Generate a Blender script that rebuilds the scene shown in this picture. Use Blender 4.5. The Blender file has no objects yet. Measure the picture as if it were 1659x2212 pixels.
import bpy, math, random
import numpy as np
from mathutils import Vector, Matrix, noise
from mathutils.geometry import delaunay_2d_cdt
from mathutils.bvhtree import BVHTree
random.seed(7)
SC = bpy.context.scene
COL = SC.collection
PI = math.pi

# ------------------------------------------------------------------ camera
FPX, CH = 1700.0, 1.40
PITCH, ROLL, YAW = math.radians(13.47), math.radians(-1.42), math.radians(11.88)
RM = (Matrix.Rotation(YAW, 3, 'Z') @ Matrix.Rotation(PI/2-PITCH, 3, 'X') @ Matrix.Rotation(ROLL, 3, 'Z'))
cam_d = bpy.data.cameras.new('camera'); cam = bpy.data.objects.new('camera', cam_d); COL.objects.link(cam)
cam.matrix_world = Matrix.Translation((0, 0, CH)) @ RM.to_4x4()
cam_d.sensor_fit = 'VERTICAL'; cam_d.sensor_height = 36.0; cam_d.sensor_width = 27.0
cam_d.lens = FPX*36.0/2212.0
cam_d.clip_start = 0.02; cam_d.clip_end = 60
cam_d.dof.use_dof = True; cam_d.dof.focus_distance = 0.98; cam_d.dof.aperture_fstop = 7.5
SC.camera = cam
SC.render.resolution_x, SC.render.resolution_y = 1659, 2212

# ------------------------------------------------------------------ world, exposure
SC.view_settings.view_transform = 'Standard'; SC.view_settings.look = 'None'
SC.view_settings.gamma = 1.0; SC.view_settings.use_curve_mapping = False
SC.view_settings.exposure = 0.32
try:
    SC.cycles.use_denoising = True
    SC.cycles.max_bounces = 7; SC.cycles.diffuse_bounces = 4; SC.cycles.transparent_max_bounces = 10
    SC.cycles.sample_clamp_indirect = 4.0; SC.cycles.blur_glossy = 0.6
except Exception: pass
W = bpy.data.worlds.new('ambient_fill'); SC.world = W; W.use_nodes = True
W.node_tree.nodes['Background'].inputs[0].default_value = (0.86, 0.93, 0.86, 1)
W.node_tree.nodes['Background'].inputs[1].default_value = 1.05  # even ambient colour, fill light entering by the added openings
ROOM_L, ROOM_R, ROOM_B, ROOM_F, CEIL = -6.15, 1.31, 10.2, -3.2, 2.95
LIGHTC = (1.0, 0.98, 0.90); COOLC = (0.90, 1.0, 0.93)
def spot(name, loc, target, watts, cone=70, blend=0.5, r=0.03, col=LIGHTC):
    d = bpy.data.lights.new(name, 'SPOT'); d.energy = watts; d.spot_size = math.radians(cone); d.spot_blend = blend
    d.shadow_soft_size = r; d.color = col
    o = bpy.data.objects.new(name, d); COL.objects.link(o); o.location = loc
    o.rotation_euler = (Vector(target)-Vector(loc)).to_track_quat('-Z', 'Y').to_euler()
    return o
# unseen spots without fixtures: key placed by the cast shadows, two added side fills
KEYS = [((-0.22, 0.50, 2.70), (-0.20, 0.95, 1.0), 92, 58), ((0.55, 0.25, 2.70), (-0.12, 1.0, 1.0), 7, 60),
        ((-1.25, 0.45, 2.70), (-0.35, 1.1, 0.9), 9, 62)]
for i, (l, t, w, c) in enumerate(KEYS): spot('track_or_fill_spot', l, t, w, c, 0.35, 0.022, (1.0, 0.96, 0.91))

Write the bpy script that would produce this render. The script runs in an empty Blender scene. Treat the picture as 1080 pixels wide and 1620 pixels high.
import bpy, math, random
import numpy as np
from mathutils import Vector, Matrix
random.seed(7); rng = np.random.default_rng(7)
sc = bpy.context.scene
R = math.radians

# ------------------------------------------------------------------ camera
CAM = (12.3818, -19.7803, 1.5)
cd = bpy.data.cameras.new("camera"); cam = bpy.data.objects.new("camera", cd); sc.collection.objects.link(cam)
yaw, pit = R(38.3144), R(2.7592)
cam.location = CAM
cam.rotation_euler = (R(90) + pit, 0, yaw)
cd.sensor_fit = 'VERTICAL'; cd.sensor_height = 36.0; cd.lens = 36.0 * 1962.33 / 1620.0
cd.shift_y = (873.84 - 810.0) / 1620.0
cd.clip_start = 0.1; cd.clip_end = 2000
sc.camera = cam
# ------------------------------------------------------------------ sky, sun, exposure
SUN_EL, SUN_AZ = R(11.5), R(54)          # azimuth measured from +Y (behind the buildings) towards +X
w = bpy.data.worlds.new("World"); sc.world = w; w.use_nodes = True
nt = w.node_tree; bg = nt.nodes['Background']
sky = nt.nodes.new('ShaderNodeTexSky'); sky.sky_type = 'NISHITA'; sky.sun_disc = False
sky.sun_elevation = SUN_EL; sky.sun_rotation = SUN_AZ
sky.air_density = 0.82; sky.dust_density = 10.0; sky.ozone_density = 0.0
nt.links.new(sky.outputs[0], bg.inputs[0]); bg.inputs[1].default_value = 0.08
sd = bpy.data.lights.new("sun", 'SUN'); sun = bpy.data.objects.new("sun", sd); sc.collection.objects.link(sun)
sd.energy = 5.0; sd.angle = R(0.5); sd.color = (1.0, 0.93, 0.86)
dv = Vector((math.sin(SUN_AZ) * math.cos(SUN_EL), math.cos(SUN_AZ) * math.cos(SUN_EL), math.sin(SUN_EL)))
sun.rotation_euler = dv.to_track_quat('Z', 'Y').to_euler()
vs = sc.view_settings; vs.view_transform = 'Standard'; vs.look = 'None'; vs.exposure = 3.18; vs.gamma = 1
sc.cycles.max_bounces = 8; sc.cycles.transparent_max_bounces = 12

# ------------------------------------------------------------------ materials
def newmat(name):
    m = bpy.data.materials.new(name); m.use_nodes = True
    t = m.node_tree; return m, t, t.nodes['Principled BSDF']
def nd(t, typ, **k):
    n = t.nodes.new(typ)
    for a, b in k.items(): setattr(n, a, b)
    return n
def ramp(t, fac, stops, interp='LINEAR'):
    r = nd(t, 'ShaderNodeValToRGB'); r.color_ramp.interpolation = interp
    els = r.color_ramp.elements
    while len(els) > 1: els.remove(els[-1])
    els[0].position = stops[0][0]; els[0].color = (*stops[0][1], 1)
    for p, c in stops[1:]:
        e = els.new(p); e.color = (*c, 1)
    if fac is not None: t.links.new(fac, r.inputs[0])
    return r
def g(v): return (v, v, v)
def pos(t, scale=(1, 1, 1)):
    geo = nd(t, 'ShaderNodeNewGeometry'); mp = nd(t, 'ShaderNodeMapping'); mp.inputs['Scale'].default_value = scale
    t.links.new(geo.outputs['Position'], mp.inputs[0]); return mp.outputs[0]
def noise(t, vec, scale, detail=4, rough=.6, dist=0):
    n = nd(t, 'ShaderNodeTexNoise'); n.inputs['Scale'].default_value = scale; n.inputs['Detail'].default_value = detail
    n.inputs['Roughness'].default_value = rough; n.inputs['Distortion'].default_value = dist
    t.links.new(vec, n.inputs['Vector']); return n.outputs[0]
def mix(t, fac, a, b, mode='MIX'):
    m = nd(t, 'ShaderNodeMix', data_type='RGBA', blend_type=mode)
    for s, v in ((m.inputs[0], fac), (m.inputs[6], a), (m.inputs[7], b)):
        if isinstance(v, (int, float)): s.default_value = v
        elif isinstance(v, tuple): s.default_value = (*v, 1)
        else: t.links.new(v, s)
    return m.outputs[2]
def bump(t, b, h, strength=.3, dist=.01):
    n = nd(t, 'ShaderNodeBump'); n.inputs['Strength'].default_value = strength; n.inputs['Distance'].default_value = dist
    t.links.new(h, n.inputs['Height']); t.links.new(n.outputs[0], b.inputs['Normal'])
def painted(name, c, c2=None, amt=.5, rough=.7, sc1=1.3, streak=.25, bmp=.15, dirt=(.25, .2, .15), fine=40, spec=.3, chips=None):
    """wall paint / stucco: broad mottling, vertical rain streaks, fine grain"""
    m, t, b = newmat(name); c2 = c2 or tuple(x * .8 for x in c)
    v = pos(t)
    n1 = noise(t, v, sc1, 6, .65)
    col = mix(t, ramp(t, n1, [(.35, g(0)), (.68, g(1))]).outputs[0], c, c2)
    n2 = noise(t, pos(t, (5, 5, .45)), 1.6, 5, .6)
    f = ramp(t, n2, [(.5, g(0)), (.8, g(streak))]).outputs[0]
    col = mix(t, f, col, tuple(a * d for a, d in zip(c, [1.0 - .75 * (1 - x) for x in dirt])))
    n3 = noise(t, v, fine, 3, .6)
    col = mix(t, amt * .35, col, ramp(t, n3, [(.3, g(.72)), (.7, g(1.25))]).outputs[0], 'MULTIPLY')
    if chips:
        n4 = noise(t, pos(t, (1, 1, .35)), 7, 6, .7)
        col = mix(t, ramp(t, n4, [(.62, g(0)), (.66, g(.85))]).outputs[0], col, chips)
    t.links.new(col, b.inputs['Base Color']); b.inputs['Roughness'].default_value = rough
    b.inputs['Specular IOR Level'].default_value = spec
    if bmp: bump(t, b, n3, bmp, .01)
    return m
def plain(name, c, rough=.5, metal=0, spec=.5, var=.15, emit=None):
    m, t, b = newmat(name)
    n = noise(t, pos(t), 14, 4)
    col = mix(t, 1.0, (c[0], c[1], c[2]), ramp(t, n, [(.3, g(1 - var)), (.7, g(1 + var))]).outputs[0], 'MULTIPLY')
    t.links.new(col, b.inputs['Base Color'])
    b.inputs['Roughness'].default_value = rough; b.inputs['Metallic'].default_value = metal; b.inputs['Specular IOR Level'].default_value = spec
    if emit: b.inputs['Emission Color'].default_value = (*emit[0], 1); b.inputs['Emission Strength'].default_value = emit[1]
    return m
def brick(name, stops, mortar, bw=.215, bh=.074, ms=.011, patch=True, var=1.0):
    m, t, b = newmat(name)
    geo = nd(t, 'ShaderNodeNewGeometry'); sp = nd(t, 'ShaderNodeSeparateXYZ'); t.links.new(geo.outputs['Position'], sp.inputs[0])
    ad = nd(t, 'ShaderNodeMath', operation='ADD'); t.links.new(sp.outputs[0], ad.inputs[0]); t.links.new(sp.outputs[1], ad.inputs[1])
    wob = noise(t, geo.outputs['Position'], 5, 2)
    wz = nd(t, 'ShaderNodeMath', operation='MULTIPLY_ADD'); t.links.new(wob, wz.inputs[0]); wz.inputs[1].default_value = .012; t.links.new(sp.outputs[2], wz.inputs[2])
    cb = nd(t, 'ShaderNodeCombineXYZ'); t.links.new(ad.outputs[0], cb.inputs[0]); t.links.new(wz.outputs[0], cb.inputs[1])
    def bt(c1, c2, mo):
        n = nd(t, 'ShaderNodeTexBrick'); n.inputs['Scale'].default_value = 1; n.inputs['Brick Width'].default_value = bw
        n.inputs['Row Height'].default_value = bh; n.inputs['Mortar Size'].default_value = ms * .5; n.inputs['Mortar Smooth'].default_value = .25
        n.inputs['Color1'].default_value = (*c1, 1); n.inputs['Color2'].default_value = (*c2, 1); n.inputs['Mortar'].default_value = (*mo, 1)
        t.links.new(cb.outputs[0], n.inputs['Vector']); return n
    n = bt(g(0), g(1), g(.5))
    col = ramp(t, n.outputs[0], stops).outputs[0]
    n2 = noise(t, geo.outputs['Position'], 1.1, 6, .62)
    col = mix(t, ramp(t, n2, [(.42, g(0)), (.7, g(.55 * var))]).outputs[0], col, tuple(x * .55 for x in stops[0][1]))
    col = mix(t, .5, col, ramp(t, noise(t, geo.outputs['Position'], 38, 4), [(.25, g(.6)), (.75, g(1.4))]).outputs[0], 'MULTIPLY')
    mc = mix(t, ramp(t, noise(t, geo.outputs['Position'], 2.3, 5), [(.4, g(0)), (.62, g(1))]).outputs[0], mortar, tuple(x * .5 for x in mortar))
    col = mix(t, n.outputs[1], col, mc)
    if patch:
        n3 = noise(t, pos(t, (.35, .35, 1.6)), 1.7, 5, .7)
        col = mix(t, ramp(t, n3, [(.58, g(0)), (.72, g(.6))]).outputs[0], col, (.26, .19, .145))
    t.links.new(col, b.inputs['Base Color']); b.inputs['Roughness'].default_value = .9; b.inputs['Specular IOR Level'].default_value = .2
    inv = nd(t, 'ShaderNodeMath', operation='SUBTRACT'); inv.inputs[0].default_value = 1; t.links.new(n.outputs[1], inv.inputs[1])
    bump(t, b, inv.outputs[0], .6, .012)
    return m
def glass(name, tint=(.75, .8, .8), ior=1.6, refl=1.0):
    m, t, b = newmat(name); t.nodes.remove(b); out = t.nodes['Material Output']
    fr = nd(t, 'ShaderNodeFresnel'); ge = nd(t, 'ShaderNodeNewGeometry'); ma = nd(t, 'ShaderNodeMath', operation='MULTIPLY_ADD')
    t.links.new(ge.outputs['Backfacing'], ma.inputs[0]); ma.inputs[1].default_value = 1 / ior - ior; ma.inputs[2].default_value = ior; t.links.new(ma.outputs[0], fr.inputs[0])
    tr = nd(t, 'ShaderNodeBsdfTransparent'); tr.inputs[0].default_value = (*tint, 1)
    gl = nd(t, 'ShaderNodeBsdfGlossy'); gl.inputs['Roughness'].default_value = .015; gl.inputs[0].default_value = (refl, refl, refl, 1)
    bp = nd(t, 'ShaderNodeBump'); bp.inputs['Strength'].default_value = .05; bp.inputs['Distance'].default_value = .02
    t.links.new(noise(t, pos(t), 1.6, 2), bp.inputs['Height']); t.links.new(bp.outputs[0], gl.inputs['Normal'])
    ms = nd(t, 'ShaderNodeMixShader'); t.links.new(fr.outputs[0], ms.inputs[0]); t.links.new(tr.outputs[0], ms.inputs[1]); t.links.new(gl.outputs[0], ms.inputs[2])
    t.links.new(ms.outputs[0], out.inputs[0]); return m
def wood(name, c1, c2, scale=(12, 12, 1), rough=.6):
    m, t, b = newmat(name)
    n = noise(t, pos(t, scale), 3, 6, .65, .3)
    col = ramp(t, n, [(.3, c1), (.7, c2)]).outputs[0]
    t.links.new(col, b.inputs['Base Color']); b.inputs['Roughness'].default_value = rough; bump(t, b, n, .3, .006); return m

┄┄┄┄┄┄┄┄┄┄

## Written exercise
Write down again the exact lines running from the beginning of the data to the line containing "SC.render.resolution_x, SC.render.resolution_y = 1659, 2212", with both ends included.

## Solved exercise
Generate a Blender script that rebuilds the scene shown in this picture. Use Blender 4.5. The Blender file has no objects yet. Measure the picture as if it were 1659x2212 pixels.
import bpy, math, random
import numpy as np
from mathutils import Vector, Matrix, noise
from mathutils.geometry import delaunay_2d_cdt
from mathutils.bvhtree import BVHTree
random.seed(7)
SC = bpy.context.scene
COL = SC.collection
PI = math.pi

# ------------------------------------------------------------------ camera
FPX, CH = 1700.0, 1.40
PITCH, ROLL, YAW = math.radians(13.47), math.radians(-1.42), math.radians(11.88)
RM = (Matrix.Rotation(YAW, 3, 'Z') @ Matrix.Rotation(PI/2-PITCH, 3, 'X') @ Matrix.Rotation(ROLL, 3, 'Z'))
cam_d = bpy.data.cameras.new('camera'); cam = bpy.data.objects.new('camera', cam_d); COL.objects.link(cam)
cam.matrix_world = Matrix.Translation((0, 0, CH)) @ RM.to_4x4()
cam_d.sensor_fit = 'VERTICAL'; cam_d.sensor_height = 36.0; cam_d.sensor_width = 27.0
cam_d.lens = FPX*36.0/2212.0
cam_d.clip_start = 0.02; cam_d.clip_end = 60
cam_d.dof.use_dof = True; cam_d.dof.focus_distance = 0.98; cam_d.dof.aperture_fstop = 7.5
SC.camera = cam
SC.render.resolution_x, SC.render.resolution_y = 1659, 2212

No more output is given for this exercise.